### Given request
Copy the lines below as they are; omit the images they contain.

◆ ◆ ◆ ◆ ◆ ◆ ◆

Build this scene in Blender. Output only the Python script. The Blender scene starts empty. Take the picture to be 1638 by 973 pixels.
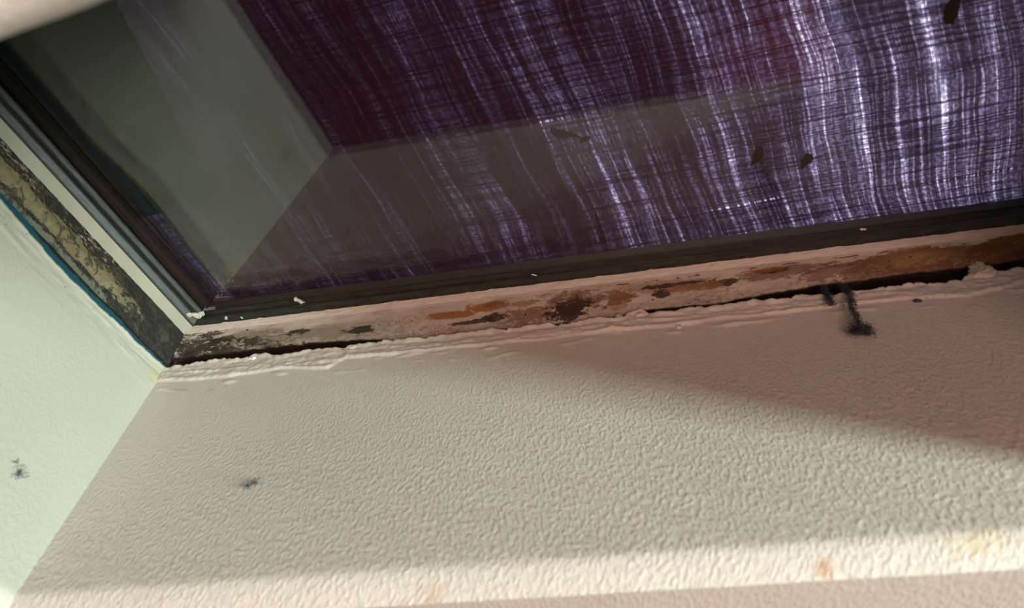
import bpy, math, random
from mathutils import Vector, Matrix, noise
random.seed(7)
SC = bpy.context.scene
C = SC.collection

# ------------------------------------------------------------------ units
# The skylight is laid out in shaft-depth units: glass at z=0, room ceiling at z=-1,
# x along the front shaft wall, y<0 inside the shaft. One unit is 0.4 m.
S = 0.4
Z0 = 2.8
def W(p): return Vector((S*p[0], S*p[1], Z0 + S*p[2]))
DIR_Y = Vector((-0.27762, -0.96069, 0.0))     # direction of the left shaft wall, away from the corner
DOWN = Vector((0.23833, -0.16285, -1.0))      # direction of the shaft's corner, downwards
DIR_X = Vector((1, 0, 0))

# ------------------------------------------------------------------ camera
cam = bpy.data.cameras.new('camera'); co = bpy.data.objects.new('camera', cam); C.objects.link(co)
R = ((0.9836, -0.11789, -0.13649), (0.17429, 0.8159, 0.5513), (0.04637, -0.56605, 0.82306))   # columns right, down, forward
m = Matrix([[R[i][0], -R[i][1], -R[i][2]] for i in range(3)]).to_4x4()
m.translation = W((1.26106, -1.03067, -1.56480))
co.matrix_world = m
cam.sensor_width = 36.0; cam.lens = 1070.0/1638*36; cam.clip_start = 0.01; cam.clip_end = 100
cam.dof.use_dof = True; cam.dof.focus_distance = 1.9*S; cam.dof.aperture_fstop = 5.0
SC.camera = co

# ------------------------------------------------------------------ world and light
wd = bpy.data.worlds.new('sky'); SC.world = wd; wd.use_nodes = True
wd.node_tree.nodes['Background'].inputs[0].default_value = (0.86, 0.80, 1.0, 1)     # flat overcast daylight
wd.node_tree.nodes['Background'].inputs[1].default_value = 2.6
def area(name, loc, target, w, h, col, power, spread=180):
    l = bpy.data.lights.new(name, 'AREA'); l.shape = 'RECTANGLE'; l.size = w; l.size_y = h
    l.color = col; l.energy = power; l.spread = math.radians(spread)
    o = bpy.data.objects.new(name, l); C.objects.link(o)
    o.location = W(loc); d = W(target) - W(loc)
    o.rotation_euler = d.to_track_quat('-Z', 'Y').to_euler()
    return o
area('room_window_light', (9.0, -3.2, -4.75), (1.0, -.3, -.6), 1.9, .50, (.78, 1.0, .95), 235)
area('pink_bounce_fill', (2.0, -3.4, -6.3), (1.0, -.2, -.7), 1.0, 1.0, (1.0, .62, .52), 37)  # added fill, stands in for pinkish light bounced up from the room
sp = bpy.data.lights.new('red_floor_spot', 'SPOT'); sp.energy = 70; sp.color = (1.0, .20, .10); sp.spot_size = math.radians(75); sp.spot_blend = 1.0; sp.shadow_soft_size = .05  # added spot without a known source, reddens the floor mirrored in the glass
so = bpy.data.objects.new('red_floor_spot', sp); C.objects.link(so); so.location = W((4.1, 1.7, -4.6))
SC.view_settings.view_transform = 'Standard'; SC.view_settings.look = 'None'
SC.view_settings.exposure = 0.0; SC.view_settings.gamma = 1.0; SC.view_settings.use_curve_mapping = False

# ------------------------------------------------------------------ helpers
def tag(o, label=None, cat=None, group=None, kind=None):
    if label: o['label'] = label
    if cat: o['category'] = cat
    if group: o['group'] = group
    if kind: o['kind'] = kind
    return o
def empty(name, p=(0, 0, 0)):
    o = bpy.data.objects.new(name, None); C.objects.link(o); o.location = W(p); o.empty_display_size = .02
    return o
def mesh(name, V, F, mat, parent=None, uv=None, smooth=True, origin=None):
    """V in shaft units; the object's origin is put at origin (shaft units)"""
    me = bpy.data.meshes.new(name)
    o0 = W(origin) if origin is not None else (W((0, 0, 0)) if parent is None else Vector(parent.location))
    me.from_pydata([tuple(W(v) - o0) for v in V], [], F); me.update()
    if uv:
        l = me.uv_layers.new(name='uv')
        for lp in me.loops: l.data[lp.index].uv = uv[lp.vertex_index]
    if smooth: me.polygons.foreach_set('use_smooth', [True]*len(me.polygons))
    me.materials.append(mat)
    o = bpy.data.objects.new(name, me); C.objects.link(o)
    if parent:
        o.parent = parent; o.location = o0 - Vector(parent.location)
    else: o.location = o0
    return o
def facing(o, d):
    me = o.data; n = Vector((0, 0, 0))
    for p in list(me.polygons): n += p.normal*p.area
    if n.dot(d) < 0: me.flip_normals()
    return o
def grid(nu, nv, fn, uvfn=None):
    V, F, U = [], [], []
    for i in range(nu):
        for j in range(nv):
            V.append(fn(i, j)); U.append(uvfn(i, j) if uvfn else (i/(nu-1), j/(nv-1)))
    for i in range(nu-1):
        for j in range(nv-1):
            a = i*nv+j; F.append((a, a+nv, a+nv+1, a+1))
    return V, F, U
def box(a, b):
    V = [(x, y, z) for x in (a[0], b[0]) for y in (a[1], b[1]) for z in (a[2], b[2])]
    F = [(0, 1, 3, 2), (4, 6, 7, 5), (0, 4, 5, 1), (2, 3, 7, 6), (0, 2, 6, 4), (1, 5, 7, 3)]
    return V, F
def interp(T, x):
    if x <= T[0][0]: return T[0][1]
    for (a, b), (c, d) in zip(T, T[1:]):
        if x <= c: return b + (d-b)*(x-a)/max(1e-6, c-a)
    return T[-1][1]
def sstep(a, b, x):
    t = max(0, min(1, (x-a)/(b-a))); return t*t*(3-2*t)
def nz(x, y=0, z=0): return noise.noise(Vector((x, y, z)))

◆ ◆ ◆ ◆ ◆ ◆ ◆

### Response to the task
Build this scene in Blender. Output only the Python script. The Blender scene starts empty. Take the picture to be 1638 by 973 pixels.
import bpy, math, random
from mathutils import Vector, Matrix, noise
random.seed(7)
SC = bpy.context.scene
C = SC.collection

# ------------------------------------------------------------------ units
# The skylight is laid out in shaft-depth units: glass at z=0, room ceiling at z=-1,
# x along the front shaft wall, y<0 inside the shaft. One unit is 0.4 m.
S = 0.4
Z0 = 2.8
def W(p): return Vector((S*p[0], S*p[1], Z0 + S*p[2]))
DIR_Y = Vector((-0.27762, -0.96069, 0.0))     # direction of the left shaft wall, away from the corner
DOWN = Vector((0.23833, -0.16285, -1.0))      # direction of the shaft's corner, downwards
DIR_X = Vector((1, 0, 0))

# ------------------------------------------------------------------ camera
cam = bpy.data.cameras.new('camera'); co = bpy.data.objects.new('camera', cam); C.objects.link(co)
R = ((0.9836, -0.11789, -0.13649), (0.17429, 0.8159, 0.5513), (0.04637, -0.56605, 0.82306))   # columns right, down, forward
m = Matrix([[R[i][0], -R[i][1], -R[i][2]] for i in range(3)]).to_4x4()
m.translation = W((1.26106, -1.03067, -1.56480))
co.matrix_world = m
cam.sensor_width = 36.0; cam.lens = 1070.0/1638*36; cam.clip_start = 0.01; cam.clip_end = 100
cam.dof.use_dof = True; cam.dof.focus_distance = 1.9*S; cam.dof.aperture_fstop = 5.0
SC.camera = co

# ------------------------------------------------------------------ world and light
wd = bpy.data.worlds.new('sky'); SC.world = wd; wd.use_nodes = True
wd.node_tree.nodes['Background'].inputs[0].default_value = (0.86, 0.80, 1.0, 1)     # flat overcast daylight
wd.node_tree.nodes['Background'].inputs[1].default_value = 2.6
def area(name, loc, target, w, h, col, power, spread=180):
    l = bpy.data.lights.new(name, 'AREA'); l.shape = 'RECTANGLE'; l.size = w; l.size_y = h
    l.color = col; l.energy = power; l.spread = math.radians(spread)
    o = bpy.data.objects.new(name, l); C.objects.link(o)
    o.location = W(loc); d = W(target) - W(loc)
    o.rotation_euler = d.to_track_quat('-Z', 'Y').to_euler()
    return o
area('room_window_light', (9.0, -3.2, -4.75), (1.0, -.3, -.6), 1.9, .50, (.78, 1.0, .95), 235)
area('pink_bounce_fill', (2.0, -3.4, -6.3), (1.0, -.2, -.7), 1.0, 1.0, (1.0, .62, .52), 37)  # added fill, stands in for pinkish light bounced up from the room
sp = bpy.data.lights.new('red_floor_spot', 'SPOT'); sp.energy = 70; sp.color = (1.0, .20, .10); sp.spot_size = math.radians(75); sp.spot_blend = 1.0; sp.shadow_soft_size = .05  # added spot without a known source, reddens the floor mirrored in the glass
so = bpy.data.objects.new('red_floor_spot', sp); C.objects.link(so); so.location = W((4.1, 1.7, -4.6))
SC.view_settings.view_transform = 'Standard'; SC.view_settings.look = 'None'
SC.view_settings.exposure = 0.0; SC.view_settings.gamma = 1.0; SC.view_settings.use_curve_mapping = False

# ------------------------------------------------------------------ helpers
def tag(o, label=None, cat=None, group=None, kind=None):
    if label: o['label'] = label
    if cat: o['category'] = cat
    if group: o['group'] = group
    if kind: o['kind'] = kind
    return o
def empty(name, p=(0, 0, 0)):
    o = bpy.data.objects.new(name, None); C.objects.link(o); o.location = W(p); o.empty_display_size = .02
    return o
def mesh(name, V, F, mat, parent=None, uv=None, smooth=True, origin=None):
    """V in shaft units; the object's origin is put at origin (shaft units)"""
    me = bpy.data.meshes.new(name)
    o0 = W(origin) if origin is not None else (W((0, 0, 0)) if parent is None else Vector(parent.location))
    me.from_pydata([tuple(W(v) - o0) for v in V], [], F); me.update()
    if uv:
        l = me.uv_layers.new(name='uv')
        for lp in me.loops: l.data[lp.index].uv = uv[lp.vertex_index]
    if smooth: me.polygons.foreach_set('use_smooth', [True]*len(me.polygons))
    me.materials.append(mat)
    o = bpy.data.objects.new(name, me); C.objects.link(o)
    if parent:
        o.parent = parent; o.location = o0 - Vector(parent.location)
    else: o.location = o0
    return o
def facing(o, d):
    me = o.data; n = Vector((0, 0, 0))
    for p in list(me.polygons): n += p.normal*p.area
    if n.dot(d) < 0: me.flip_normals()
    return o
def grid(nu, nv, fn, uvfn=None):
    V, F, U = [], [], []
    for i in range(nu):
        for j in range(nv):
            V.append(fn(i, j)); U.append(uvfn(i, j) if uvfn else (i/(nu-1), j/(nv-1)))
    for i in range(nu-1):
        for j in range(nv-1):
            a = i*nv+j; F.append((a, a+nv, a+nv+1, a+1))
    return V, F, U
def box(a, b):
    V = [(x, y, z) for x in (a[0], b[0]) for y in (a[1], b[1]) for z in (a[2], b[2])]
    F = [(0, 1, 3, 2), (4, 6, 7, 5), (0, 4, 5, 1), (2, 3, 7, 6), (0, 2, 6, 4), (1, 5, 7, 3)]
    return V, F
def interp(T, x):
    if x <= T[0][0]: return T[0][1]
    for (a, b), (c, d) in zip(T, T[1:]):
        if x <= c: return b + (d-b)*(x-a)/max(1e-6, c-a)
    return T[-1][1]
def sstep(a, b, x):
    t = max(0, min(1, (x-a)/(b-a))); return t*t*(3-2*t)
def nz(x, y=0, z=0): return noise.noise(Vector((x, y, z)))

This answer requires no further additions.